Stephan Kinsella carga duro en esta entrada contra el presunto liberalismo de los padres fundadores de Estados Unidos, la Declaración de Independencia y la Constitución. Demasiado duro. Richard Ebeling responde con un comentario muy atinado, que copio entero debajo:
Mr. Kinsella is frustrated that the Founding Fathers were not libertarians, as he understands that idea.
Yes, it was a great tragedy that those Founding Fathers failed to consult the works of Murray Rothbard before they decided on their courses of action. If only they had, perhaps, had the chance to read advanced copies of Rothbard's work, say, in early galley pages!
Oh, that’s right, Rothbard only was writing about 200 years later! How stupid of me!
There are at least two ways of looking at historical events. One is to evaluate all that has happened in the past from one's normative perspective in the present, and to use that as a benchmark to praise or condemn. (Of course, there is always a tomorrow when some other evaluator will do the same to our views, ideas, and actions.)
The other approach is to trace out and understand the evolution of the ideas through historical time. This approach can assist in appreciating how the ideas of the present emerged over time from the earlier intellectual processes of discovery, debate, and improvement (and sometimes retrogression).
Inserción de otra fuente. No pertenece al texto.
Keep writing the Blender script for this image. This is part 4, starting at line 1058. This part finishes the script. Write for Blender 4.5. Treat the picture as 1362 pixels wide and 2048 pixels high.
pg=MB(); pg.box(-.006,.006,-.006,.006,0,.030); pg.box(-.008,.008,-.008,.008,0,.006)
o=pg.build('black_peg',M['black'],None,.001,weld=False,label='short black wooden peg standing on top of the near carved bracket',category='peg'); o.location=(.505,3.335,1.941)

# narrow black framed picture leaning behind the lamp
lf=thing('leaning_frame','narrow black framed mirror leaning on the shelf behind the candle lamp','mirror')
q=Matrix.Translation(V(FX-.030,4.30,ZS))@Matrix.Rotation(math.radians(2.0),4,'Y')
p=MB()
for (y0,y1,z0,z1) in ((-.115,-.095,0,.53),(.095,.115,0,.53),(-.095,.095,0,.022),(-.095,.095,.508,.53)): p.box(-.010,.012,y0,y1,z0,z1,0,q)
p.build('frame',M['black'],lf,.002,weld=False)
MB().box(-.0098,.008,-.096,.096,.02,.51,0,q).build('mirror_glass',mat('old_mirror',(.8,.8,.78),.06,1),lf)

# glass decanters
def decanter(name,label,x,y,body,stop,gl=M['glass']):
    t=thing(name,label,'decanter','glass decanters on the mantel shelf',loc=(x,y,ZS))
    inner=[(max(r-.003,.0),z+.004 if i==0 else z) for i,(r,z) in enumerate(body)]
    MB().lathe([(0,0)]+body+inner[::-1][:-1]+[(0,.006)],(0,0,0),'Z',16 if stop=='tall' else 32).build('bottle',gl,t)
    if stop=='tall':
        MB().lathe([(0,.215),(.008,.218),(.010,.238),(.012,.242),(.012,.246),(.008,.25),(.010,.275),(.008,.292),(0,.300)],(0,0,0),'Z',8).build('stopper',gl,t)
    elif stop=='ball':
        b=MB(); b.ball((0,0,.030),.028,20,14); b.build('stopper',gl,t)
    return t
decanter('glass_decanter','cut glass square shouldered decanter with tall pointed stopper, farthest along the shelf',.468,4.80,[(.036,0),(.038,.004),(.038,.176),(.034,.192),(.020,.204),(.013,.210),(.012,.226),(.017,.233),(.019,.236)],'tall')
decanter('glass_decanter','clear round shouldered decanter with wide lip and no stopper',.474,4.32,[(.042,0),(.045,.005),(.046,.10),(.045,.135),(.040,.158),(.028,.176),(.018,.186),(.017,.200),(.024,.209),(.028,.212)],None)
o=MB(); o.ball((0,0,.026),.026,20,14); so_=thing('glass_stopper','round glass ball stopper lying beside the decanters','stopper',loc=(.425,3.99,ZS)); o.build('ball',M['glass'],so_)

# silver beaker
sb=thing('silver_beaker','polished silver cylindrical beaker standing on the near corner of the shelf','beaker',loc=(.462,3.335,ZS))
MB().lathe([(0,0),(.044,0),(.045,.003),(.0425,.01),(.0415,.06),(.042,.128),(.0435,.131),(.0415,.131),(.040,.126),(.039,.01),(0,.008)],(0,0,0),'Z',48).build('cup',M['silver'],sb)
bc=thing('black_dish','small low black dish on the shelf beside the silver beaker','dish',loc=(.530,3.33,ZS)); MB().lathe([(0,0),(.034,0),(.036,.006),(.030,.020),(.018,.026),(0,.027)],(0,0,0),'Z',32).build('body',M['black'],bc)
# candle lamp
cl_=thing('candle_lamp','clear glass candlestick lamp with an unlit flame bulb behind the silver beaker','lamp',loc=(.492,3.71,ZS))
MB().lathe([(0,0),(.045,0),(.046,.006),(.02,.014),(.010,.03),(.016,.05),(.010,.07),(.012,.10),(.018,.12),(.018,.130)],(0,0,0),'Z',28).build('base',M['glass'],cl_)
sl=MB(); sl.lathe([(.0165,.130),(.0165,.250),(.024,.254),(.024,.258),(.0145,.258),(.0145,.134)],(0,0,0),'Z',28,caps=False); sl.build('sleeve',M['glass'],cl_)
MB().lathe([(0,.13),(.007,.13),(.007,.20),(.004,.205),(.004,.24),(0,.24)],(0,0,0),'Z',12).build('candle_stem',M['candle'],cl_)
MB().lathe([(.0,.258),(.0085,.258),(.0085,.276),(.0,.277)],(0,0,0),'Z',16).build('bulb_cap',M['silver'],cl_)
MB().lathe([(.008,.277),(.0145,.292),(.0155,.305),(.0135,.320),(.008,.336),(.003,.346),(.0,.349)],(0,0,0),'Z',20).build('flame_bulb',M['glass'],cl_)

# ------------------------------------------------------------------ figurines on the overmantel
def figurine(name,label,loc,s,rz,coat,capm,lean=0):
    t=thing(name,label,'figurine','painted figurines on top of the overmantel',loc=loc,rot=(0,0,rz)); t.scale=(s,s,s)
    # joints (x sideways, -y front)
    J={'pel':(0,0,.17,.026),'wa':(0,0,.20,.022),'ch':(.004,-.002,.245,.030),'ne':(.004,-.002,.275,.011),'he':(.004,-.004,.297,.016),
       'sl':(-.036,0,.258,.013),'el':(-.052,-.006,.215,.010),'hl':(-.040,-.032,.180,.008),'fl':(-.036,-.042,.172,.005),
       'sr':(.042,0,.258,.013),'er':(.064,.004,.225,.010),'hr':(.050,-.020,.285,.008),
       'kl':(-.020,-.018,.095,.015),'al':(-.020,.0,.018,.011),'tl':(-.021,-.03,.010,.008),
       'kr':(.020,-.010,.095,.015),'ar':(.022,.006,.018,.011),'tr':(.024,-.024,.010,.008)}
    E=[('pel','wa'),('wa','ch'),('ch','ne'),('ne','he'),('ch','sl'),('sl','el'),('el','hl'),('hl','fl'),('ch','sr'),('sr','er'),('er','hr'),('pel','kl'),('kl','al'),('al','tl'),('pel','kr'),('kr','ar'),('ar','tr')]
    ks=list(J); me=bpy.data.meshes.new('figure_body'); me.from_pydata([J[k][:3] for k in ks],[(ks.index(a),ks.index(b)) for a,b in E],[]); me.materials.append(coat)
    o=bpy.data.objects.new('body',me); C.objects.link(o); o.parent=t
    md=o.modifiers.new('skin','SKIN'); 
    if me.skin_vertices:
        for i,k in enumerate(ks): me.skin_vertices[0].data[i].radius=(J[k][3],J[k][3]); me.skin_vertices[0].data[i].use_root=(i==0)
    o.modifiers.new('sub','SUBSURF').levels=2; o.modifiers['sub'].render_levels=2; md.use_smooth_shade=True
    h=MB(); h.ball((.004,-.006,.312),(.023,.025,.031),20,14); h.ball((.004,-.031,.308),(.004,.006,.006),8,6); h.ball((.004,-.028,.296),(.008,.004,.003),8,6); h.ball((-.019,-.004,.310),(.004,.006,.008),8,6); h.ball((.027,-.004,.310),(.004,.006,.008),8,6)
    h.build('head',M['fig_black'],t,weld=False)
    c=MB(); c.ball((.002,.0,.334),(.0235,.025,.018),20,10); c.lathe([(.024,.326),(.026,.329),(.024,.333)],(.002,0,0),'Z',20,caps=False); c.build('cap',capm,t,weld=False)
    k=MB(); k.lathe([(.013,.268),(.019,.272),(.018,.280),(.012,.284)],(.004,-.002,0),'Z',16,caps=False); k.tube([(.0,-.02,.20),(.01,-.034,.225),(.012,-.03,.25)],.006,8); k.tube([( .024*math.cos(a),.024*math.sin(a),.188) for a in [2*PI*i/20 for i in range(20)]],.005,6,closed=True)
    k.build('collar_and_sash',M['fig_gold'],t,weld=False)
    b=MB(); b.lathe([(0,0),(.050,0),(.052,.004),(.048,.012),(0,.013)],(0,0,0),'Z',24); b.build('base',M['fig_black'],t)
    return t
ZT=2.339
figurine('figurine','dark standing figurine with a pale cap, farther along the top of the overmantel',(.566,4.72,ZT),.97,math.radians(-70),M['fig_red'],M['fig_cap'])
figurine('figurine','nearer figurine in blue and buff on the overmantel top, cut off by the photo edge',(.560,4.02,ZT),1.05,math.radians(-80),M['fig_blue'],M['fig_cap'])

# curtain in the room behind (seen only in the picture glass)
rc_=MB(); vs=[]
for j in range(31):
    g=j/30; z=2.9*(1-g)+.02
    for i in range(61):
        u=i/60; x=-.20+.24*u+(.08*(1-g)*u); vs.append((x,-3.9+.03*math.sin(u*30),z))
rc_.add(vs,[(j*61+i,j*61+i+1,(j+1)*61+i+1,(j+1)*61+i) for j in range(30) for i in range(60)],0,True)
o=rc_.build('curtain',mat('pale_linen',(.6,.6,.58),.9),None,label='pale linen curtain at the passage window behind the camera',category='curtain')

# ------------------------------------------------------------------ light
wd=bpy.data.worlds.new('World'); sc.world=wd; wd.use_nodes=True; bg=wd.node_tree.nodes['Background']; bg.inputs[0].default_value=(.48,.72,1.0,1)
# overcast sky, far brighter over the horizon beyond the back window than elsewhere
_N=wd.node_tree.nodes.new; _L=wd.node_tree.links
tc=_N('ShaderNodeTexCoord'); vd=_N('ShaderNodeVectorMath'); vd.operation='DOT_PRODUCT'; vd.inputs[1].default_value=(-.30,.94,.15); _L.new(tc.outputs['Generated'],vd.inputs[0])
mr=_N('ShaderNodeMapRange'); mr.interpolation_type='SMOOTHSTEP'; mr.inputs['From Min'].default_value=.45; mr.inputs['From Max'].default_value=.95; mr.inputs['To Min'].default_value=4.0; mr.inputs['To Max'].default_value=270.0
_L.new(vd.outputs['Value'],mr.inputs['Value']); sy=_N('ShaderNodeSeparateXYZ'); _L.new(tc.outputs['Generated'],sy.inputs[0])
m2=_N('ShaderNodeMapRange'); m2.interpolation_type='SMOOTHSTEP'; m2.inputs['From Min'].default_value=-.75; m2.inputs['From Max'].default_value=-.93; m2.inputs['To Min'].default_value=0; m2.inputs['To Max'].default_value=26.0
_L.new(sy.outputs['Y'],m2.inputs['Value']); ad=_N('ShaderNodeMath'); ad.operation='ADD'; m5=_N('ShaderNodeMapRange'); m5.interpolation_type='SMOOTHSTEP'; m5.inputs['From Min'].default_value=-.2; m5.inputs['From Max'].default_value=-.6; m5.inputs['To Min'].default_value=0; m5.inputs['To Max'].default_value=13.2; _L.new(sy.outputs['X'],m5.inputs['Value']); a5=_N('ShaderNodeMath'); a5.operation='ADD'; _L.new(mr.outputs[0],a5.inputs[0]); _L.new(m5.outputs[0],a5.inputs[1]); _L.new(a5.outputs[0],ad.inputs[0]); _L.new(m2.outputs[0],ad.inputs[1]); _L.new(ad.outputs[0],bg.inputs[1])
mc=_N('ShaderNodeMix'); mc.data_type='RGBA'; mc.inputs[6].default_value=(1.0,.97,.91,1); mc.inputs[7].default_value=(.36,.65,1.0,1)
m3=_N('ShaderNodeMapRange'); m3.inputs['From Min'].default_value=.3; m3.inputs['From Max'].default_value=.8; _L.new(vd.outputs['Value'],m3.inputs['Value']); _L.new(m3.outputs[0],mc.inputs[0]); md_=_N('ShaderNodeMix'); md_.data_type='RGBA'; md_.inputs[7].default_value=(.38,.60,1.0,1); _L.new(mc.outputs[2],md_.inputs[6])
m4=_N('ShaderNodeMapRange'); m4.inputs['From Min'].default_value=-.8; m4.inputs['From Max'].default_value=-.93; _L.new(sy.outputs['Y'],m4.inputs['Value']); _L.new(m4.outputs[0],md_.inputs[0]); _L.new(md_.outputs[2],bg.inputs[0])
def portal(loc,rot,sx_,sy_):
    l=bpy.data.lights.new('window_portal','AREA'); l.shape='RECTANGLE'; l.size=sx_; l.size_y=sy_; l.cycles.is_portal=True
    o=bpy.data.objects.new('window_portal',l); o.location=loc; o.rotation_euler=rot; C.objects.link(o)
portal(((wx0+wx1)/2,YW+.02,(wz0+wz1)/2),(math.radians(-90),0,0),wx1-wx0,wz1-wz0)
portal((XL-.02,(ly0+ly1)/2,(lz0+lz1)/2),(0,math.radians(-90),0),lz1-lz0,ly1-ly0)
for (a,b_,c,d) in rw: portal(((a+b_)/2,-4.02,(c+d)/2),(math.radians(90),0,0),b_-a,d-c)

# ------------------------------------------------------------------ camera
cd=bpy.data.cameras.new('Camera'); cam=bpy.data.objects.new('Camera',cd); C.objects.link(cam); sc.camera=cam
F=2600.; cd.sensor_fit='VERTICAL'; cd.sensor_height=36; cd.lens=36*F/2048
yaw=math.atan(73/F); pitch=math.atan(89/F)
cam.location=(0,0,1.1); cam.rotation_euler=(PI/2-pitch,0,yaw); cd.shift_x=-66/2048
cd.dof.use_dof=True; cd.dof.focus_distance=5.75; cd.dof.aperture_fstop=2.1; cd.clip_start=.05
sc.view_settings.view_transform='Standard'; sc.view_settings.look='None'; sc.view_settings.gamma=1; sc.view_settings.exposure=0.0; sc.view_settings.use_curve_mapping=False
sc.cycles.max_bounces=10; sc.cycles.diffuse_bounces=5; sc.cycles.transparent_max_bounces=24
In this latter perspective, one can better (and perhaps more tolerantly) grasp how earlier thinkers may only have seen all the implications of their own ideas “through a glass darkly.” And how later thinkers saw some of the inconsistencies or contradictions that those earlier thinkers did not fully comprehend. And, thus, we better see the growth of knowledge at work.
If we were to follow Mr. Kinsella’s view applied to Austrian Economics, we would have tear up and throw away our copies of Bohm-Bawerk. After all, he believed that utility was measurable (clearly an original sin that leads to progressive income taxation) and he worked for the State (he was finance minister of Austria-Hungary and he put together taxing legislation – obviously, a plunderer through-and through); and, oh, no, like 90 percent of all of those who have laid the groundwork for modern classical liberalism and libertarianism Bohm-Bawerk believed in – limited government. Oh, no, that means we have to tear up Mises’ works, too!
Now, of course, we always judge the ideas of the past by our own understandings and perspectives that are held our today. How else can we do it? But our interpretations of earlier men and their ideas is tempered when we put them in that more historical, evolutionary intellectual context when we judge them from our more “lofty” contemporary point-of-view.